Tak ada orang yang bisa menghindar dari pajak. Dalam kata sambutannya pada sebuah acara sosialisasi perpajakan, Menteri Keuangan Sri Mulyani mengibaratkan pembayaran pajak bak kematian yang tak dapat dihindari.
Ada banyak jenis pajak yang berlaku di Indonesia. Bisa jadi seseorang tidak terkena pajak penghasilan karena penghasilannya masih di bawah batas mininal yang dikenakan pajak.
Namun, untuk jenis pajak lainnya, sering tanpa disadari seseorang telah terkena  pajak. Contohnya sewaktu berbelanja, ada yang namanya pajak pertambahan nilai yang dibebankan pada pihak pembeli.
Tulisan berikut ini lebih terfokus membahas pajak penghasilan berkaitan dengan berita adanya rencana pemerintah untuk menaikkan tarif pajak bagi kelompok orang tajir, atau mereka yang penghasilannya jauh di atas rata-rata masyarakat banyak.
Rencana pemerintah tersebut disampaikan oleh Menteri Keuangan Sri Mulyani dalam rapat kerja membahas Rancangan Undang-Undang Ketentuan Umum Perpajakan (RUU KUP) bersama Komisi XI DPR RI, Senin (28/6/2021).
Seperti yang ditulis Kompas.com (28/6/2021), orang superkaya dengan penghasilan di atas Rp 5 miliar akan mengalami kenaikan tarif pajak sebesar 35 persen.

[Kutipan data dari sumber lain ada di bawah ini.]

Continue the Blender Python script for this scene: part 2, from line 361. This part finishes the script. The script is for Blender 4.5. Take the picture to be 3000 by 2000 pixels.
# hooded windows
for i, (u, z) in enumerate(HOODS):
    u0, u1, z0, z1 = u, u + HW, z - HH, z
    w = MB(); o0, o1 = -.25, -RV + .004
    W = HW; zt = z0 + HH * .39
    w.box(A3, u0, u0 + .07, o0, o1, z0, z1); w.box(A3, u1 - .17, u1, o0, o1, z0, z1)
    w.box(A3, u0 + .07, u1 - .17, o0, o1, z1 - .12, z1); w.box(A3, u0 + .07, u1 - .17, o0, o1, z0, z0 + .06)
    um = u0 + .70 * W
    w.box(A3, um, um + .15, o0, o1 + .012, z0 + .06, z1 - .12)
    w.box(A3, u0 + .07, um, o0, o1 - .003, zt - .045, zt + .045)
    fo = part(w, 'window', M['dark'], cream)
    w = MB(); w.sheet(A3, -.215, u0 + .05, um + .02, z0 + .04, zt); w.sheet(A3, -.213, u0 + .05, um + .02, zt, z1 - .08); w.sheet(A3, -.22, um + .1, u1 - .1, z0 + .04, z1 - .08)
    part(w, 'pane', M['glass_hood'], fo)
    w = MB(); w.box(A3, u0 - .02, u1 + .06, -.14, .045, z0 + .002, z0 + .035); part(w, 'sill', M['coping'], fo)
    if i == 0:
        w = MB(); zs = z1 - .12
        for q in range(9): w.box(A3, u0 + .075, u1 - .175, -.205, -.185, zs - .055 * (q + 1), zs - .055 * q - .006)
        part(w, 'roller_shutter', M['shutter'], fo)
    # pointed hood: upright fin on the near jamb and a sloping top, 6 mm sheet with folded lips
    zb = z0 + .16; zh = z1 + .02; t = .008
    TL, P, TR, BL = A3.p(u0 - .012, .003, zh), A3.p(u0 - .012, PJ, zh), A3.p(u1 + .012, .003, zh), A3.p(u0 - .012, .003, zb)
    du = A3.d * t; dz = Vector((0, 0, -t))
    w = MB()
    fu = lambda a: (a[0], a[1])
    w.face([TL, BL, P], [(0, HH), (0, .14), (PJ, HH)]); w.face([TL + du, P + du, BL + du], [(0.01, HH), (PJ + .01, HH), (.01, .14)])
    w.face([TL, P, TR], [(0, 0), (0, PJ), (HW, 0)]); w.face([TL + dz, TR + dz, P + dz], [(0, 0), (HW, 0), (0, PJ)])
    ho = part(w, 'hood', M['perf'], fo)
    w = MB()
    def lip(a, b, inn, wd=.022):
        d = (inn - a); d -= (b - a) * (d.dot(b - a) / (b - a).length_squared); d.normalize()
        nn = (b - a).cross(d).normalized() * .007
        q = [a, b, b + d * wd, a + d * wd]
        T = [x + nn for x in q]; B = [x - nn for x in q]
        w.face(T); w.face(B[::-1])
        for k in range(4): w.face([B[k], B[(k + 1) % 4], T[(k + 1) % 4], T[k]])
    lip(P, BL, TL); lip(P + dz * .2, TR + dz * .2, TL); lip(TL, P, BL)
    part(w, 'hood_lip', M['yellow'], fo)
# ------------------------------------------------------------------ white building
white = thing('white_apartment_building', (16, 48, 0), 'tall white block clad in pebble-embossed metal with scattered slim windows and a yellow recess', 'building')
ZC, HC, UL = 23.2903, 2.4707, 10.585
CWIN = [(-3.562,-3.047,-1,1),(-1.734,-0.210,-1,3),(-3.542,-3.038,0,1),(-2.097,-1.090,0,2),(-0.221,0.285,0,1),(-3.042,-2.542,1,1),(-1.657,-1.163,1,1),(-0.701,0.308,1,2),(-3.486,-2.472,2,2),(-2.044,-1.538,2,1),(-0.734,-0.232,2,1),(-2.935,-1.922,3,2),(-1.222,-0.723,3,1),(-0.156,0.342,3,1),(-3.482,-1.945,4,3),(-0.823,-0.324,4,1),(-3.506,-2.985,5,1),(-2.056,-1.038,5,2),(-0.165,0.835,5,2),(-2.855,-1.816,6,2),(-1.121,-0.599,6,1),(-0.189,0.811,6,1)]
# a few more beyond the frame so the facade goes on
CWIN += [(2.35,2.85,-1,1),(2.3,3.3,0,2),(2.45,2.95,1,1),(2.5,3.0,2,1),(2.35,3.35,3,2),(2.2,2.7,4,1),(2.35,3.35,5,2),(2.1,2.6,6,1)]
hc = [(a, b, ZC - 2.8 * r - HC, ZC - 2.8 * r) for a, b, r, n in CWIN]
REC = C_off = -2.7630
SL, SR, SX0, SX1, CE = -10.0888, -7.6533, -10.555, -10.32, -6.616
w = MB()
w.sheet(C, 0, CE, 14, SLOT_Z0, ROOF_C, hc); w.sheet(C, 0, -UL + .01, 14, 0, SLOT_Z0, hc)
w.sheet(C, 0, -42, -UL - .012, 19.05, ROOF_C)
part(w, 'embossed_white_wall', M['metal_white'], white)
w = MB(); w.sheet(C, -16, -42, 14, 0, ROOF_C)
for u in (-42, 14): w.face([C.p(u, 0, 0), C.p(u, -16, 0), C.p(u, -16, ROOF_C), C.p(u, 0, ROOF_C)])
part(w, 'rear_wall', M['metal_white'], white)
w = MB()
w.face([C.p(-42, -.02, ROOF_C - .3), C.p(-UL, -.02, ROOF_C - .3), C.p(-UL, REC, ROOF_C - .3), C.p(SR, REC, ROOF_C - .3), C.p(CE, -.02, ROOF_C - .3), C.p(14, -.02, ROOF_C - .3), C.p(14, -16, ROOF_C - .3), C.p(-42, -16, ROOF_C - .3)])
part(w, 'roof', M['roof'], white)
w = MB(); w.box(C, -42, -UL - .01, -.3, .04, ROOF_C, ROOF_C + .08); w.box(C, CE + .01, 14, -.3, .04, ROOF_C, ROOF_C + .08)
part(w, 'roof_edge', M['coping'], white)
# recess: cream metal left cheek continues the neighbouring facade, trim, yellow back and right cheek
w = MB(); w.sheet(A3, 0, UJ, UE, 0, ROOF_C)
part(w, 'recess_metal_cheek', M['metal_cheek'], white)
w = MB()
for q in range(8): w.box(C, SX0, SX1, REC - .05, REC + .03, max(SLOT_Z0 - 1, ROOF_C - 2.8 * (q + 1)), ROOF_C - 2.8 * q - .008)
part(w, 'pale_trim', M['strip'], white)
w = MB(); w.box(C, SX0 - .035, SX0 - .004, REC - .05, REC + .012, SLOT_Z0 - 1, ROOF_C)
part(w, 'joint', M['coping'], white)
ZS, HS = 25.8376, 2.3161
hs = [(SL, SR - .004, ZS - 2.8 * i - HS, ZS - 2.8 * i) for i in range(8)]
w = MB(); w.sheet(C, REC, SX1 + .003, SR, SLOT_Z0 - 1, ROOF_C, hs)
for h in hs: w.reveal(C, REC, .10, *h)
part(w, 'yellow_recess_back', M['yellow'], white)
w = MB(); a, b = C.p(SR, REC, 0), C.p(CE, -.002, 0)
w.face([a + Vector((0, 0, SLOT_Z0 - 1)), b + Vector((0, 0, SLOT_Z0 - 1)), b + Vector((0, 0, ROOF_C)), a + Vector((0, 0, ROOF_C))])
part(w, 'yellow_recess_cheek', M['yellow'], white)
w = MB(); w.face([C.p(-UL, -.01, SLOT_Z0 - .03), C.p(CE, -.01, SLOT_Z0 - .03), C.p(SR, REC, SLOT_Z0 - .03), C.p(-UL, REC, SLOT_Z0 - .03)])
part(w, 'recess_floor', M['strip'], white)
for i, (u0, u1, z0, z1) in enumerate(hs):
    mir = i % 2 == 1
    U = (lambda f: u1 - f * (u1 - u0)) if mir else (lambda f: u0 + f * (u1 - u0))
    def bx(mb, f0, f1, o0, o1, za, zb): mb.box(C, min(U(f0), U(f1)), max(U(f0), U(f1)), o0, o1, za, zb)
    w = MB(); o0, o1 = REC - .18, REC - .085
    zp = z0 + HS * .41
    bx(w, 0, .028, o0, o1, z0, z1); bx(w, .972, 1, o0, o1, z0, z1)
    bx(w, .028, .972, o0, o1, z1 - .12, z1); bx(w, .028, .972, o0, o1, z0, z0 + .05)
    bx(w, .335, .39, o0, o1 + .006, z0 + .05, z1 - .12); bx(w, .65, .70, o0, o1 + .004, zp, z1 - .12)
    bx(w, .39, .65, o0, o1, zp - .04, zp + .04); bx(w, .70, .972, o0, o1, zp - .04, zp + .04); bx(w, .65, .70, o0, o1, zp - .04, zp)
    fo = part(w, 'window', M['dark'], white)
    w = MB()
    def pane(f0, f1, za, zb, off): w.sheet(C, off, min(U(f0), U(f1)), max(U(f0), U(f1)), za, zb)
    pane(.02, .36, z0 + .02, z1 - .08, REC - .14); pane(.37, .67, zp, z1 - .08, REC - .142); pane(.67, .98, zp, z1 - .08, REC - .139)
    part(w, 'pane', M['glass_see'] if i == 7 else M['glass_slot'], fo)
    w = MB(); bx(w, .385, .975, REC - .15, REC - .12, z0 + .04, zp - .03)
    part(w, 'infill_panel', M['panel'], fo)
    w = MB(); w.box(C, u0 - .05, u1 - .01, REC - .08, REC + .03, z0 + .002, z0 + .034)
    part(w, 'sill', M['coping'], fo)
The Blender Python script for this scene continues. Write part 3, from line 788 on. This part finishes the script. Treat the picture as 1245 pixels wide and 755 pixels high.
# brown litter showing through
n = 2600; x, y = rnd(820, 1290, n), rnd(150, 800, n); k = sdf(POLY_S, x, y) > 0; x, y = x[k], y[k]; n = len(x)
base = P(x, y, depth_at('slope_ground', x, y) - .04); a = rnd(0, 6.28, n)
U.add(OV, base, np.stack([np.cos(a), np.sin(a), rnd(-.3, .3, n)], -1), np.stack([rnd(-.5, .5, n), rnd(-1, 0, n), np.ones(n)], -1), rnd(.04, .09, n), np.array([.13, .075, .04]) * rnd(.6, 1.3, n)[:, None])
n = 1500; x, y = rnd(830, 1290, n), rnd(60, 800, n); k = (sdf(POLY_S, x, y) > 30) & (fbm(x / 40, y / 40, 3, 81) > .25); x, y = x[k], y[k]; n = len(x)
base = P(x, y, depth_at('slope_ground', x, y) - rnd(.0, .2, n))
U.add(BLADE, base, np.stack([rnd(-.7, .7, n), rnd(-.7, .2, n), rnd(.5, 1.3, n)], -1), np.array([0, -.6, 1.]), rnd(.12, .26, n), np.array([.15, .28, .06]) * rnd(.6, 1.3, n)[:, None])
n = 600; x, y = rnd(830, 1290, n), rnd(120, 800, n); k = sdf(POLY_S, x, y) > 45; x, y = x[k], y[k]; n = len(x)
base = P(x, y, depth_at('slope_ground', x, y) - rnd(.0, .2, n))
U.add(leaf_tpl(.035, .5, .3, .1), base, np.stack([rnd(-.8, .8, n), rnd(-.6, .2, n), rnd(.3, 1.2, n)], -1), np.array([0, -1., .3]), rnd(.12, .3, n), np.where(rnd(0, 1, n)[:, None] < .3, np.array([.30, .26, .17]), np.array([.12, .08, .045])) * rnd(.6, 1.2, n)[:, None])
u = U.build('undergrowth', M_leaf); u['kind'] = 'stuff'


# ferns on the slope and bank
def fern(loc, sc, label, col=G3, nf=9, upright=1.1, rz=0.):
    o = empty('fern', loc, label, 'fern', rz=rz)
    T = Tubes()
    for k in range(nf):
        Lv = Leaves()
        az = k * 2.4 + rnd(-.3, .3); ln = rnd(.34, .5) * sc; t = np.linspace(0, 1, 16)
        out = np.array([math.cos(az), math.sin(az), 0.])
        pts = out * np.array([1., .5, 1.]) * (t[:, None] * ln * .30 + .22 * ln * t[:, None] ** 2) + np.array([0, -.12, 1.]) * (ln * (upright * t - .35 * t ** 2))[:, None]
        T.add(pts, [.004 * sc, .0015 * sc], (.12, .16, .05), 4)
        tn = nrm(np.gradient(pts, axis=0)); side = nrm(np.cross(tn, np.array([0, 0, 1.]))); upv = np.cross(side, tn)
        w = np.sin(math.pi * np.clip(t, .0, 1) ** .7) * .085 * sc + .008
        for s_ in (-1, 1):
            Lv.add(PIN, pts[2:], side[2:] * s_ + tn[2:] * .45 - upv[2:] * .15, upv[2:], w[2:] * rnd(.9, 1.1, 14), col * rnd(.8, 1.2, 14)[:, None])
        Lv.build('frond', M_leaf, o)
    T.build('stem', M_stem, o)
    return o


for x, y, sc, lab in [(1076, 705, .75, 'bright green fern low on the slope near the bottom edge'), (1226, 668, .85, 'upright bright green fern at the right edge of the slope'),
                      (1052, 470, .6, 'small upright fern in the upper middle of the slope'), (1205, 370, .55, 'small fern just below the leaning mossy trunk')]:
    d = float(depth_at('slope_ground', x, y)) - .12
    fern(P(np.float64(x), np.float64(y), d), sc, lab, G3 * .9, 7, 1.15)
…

Dilihat dari sisi keadilan pajak, persentase tarif yang lebih besar terhadap orang tajir, tentu dapat dipahami. Dengan catatan, dari pajak yang dikumpulkan pemerintah, nantinya lebih banyak disalurkan untuk membantu masyarakat berpenghasilan rendah.
Masalahnya bukan kepada besaran tarif pajak, tapi lebih kepada kepatuhan wajib pajak untuk membayar secara tepat waktu dan tepat jumlah.
Meskipun belum didukung data kuantitatif, jika melihat berita di media massa, justu yang ngemplang utang pajak kebanyakan dari kelompok orang tajir atau dari perusahaan kelas menengah ke atas.
Ironisnya, niat curang wajib pajak di atas semakin klop dengan adanya oknum aparat perpajakan yang mau diajak "main mata". Tentu, si oknum akan mendapat bagian, hanya saja tidak akan sebesar jumlah utang pajak yang seharusnya dibayar si orang tajir.
Mereka yang bermain mata itu tetap membayar pajak ke kas negara, tapi dengan dasar laporan penghasilan yang telah diturunkan, menjadi jauh lebih kecil dari penghasilan sesungguhnya.